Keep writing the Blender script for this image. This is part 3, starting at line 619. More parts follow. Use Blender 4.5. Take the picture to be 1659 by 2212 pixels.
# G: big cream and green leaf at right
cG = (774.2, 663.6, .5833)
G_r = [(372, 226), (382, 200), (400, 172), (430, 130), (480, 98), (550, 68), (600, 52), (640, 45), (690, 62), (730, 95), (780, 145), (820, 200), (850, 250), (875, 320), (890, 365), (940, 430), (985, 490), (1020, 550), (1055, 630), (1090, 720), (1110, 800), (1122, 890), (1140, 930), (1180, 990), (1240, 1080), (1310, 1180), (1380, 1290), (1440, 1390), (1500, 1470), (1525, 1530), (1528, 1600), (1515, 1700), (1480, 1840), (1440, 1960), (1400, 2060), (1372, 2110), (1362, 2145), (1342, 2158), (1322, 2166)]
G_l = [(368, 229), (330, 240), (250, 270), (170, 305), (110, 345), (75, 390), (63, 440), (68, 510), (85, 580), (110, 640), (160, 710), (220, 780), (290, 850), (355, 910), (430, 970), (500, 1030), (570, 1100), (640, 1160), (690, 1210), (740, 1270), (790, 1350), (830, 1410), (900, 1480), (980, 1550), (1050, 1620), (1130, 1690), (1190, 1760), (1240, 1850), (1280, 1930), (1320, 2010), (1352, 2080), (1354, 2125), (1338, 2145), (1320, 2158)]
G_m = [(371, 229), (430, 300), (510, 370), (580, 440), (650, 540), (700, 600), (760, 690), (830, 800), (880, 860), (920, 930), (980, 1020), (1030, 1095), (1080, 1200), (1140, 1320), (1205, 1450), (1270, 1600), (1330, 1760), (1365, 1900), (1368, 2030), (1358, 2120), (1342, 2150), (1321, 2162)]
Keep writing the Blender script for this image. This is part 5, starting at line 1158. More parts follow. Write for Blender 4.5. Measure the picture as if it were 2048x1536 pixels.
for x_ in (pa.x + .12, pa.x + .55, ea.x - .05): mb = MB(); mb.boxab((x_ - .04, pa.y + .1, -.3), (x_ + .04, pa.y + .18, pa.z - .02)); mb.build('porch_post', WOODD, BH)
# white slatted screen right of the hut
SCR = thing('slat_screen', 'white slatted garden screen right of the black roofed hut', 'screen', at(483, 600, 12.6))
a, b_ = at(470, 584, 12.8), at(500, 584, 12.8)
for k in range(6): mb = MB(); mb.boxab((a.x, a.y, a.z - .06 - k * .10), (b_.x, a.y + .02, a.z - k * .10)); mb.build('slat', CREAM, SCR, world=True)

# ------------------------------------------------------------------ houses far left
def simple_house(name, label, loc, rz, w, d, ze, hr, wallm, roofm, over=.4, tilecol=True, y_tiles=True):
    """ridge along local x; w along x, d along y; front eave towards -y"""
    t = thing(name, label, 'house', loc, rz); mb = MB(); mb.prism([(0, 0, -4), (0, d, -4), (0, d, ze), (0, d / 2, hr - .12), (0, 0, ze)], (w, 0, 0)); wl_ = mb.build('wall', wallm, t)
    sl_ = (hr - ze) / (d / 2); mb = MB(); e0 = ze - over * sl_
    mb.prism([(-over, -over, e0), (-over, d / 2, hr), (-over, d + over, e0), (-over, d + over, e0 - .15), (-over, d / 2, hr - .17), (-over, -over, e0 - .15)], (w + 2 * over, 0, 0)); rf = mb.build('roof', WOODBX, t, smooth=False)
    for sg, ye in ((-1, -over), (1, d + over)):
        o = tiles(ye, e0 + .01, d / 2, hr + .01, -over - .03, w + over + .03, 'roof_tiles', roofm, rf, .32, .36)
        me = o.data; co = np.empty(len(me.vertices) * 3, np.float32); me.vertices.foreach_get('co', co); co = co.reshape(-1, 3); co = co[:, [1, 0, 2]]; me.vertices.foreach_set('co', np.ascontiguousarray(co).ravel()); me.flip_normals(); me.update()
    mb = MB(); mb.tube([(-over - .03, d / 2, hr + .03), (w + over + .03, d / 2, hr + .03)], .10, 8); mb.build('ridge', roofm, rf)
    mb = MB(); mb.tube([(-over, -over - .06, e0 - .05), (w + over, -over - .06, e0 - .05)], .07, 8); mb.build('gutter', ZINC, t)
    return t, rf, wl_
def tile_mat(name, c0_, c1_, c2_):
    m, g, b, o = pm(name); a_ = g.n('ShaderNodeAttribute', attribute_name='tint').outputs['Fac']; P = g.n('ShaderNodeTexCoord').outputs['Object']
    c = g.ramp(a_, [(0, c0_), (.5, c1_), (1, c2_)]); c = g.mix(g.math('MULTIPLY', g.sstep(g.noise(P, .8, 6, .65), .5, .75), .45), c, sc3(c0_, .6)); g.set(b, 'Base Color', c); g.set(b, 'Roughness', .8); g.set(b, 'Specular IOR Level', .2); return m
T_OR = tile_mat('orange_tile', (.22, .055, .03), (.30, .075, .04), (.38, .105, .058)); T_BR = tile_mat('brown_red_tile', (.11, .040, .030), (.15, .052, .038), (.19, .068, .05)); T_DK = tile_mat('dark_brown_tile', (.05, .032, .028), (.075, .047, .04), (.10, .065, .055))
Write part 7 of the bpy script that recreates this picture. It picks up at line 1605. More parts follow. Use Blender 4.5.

§ **Given task**:
Restate the whole listing exactly, leaving out nothing.

§ **Problem solution**:
Keep writing the Blender script for this image. This is part 3, starting at line 619. More parts follow. Use Blender 4.5. Take the picture to be 1659 by 2212 pixels.
# G: big cream and green leaf at right
cG = (774.2, 663.6, .5833)
G_r = [(372, 226), (382, 200), (400, 172), (430, 130), (480, 98), (550, 68), (600, 52), (640, 45), (690, 62), (730, 95), (780, 145), (820, 200), (850, 250), (875, 320), (890, 365), (940, 430), (985, 490), (1020, 550), (1055, 630), (1090, 720), (1110, 800), (1122, 890), (1140, 930), (1180, 990), (1240, 1080), (1310, 1180), (1380, 1290), (1440, 1390), (1500, 1470), (1525, 1530), (1528, 1600), (1515, 1700), (1480, 1840), (1440, 1960), (1400, 2060), (1372, 2110), (1362, 2145), (1342, 2158), (1322, 2166)]
G_l = [(368, 229), (330, 240), (250, 270), (170, 305), (110, 345), (75, 390), (63, 440), (68, 510), (85, 580), (110, 640), (160, 710), (220, 780), (290, 850), (355, 910), (430, 970), (500, 1030), (570, 1100), (640, 1160), (690, 1210), (740, 1270), (790, 1350), (830, 1410), (900, 1480), (980, 1550), (1050, 1620), (1130, 1690), (1190, 1760), (1240, 1850), (1280, 1930), (1320, 2010), (1352, 2080), (1354, 2125), (1338, 2145), (1320, 2158)]
G_m = [(371, 229), (430, 300), (510, 370), (580, 440), (650, 540), (700, 600), (760, 690), (830, 800), (880, 860), (920, 930), (980, 1020), (1030, 1095), (1080, 1200), (1140, 1320), (1205, 1450), (1270, 1600), (1330, 1760), (1365, 1900), (1368, 2030), (1358, 2120), (1342, 2150), (1321, 2162)]
Keep writing the Blender script for this image. This is part 5, starting at line 1158. More parts follow. Write for Blender 4.5. Measure the picture as if it were 2048x1536 pixels.
for x_ in (pa.x + .12, pa.x + .55, ea.x - .05): mb = MB(); mb.boxab((x_ - .04, pa.y + .1, -.3), (x_ + .04, pa.y + .18, pa.z - .02)); mb.build('porch_post', WOODD, BH)
# white slatted screen right of the hut
SCR = thing('slat_screen', 'white slatted garden screen right of the black roofed hut', 'screen', at(483, 600, 12.6))
a, b_ = at(470, 584, 12.8), at(500, 584, 12.8)
for k in range(6): mb = MB(); mb.boxab((a.x, a.y, a.z - .06 - k * .10), (b_.x, a.y + .02, a.z - k * .10)); mb.build('slat', CREAM, SCR, world=True)

# ------------------------------------------------------------------ houses far left
def simple_house(name, label, loc, rz, w, d, ze, hr, wallm, roofm, over=.4, tilecol=True, y_tiles=True):
    """ridge along local x; w along x, d along y; front eave towards -y"""
    t = thing(name, label, 'house', loc, rz); mb = MB(); mb.prism([(0, 0, -4), (0, d, -4), (0, d, ze), (0, d / 2, hr - .12), (0, 0, ze)], (w, 0, 0)); wl_ = mb.build('wall', wallm, t)
    sl_ = (hr - ze) / (d / 2); mb = MB(); e0 = ze - over * sl_
    mb.prism([(-over, -over, e0), (-over, d / 2, hr), (-over, d + over, e0), (-over, d + over, e0 - .15), (-over, d / 2, hr - .17), (-over, -over, e0 - .15)], (w + 2 * over, 0, 0)); rf = mb.build('roof', WOODBX, t, smooth=False)
    for sg, ye in ((-1, -over), (1, d + over)):
        o = tiles(ye, e0 + .01, d / 2, hr + .01, -over - .03, w + over + .03, 'roof_tiles', roofm, rf, .32, .36)
        me = o.data; co = np.empty(len(me.vertices) * 3, np.float32); me.vertices.foreach_get('co', co); co = co.reshape(-1, 3); co = co[:, [1, 0, 2]]; me.vertices.foreach_set('co', np.ascontiguousarray(co).ravel()); me.flip_normals(); me.update()
    mb = MB(); mb.tube([(-over - .03, d / 2, hr + .03), (w + over + .03, d / 2, hr + .03)], .10, 8); mb.build('ridge', roofm, rf)
    mb = MB(); mb.tube([(-over, -over - .06, e0 - .05), (w + over, -over - .06, e0 - .05)], .07, 8); mb.build('gutter', ZINC, t)
    return t, rf, wl_
def tile_mat(name, c0_, c1_, c2_):
    m, g, b, o = pm(name); a_ = g.n('ShaderNodeAttribute', attribute_name='tint').outputs['Fac']; P = g.n('ShaderNodeTexCoord').outputs['Object']
    c = g.ramp(a_, [(0, c0_), (.5, c1_), (1, c2_)]); c = g.mix(g.math('MULTIPLY', g.sstep(g.noise(P, .8, 6, .65), .5, .75), .45), c, sc3(c0_, .6)); g.set(b, 'Base Color', c); g.set(b, 'Roughness', .8); g.set(b, 'Specular IOR Level', .2); return m
T_OR = tile_mat('orange_tile', (.22, .055, .03), (.30, .075, .04), (.38, .105, .058)); T_BR = tile_mat('brown_red_tile', (.11, .040, .030), (.15, .052, .038), (.19, .068, .05)); T_DK = tile_mat('dark_brown_tile', (.05, .032, .028), (.075, .047, .04), (.10, .065, .055))
Write part 7 of the bpy script that recreates this picture. It picks up at line 1605. More parts follow. Use Blender 4.5.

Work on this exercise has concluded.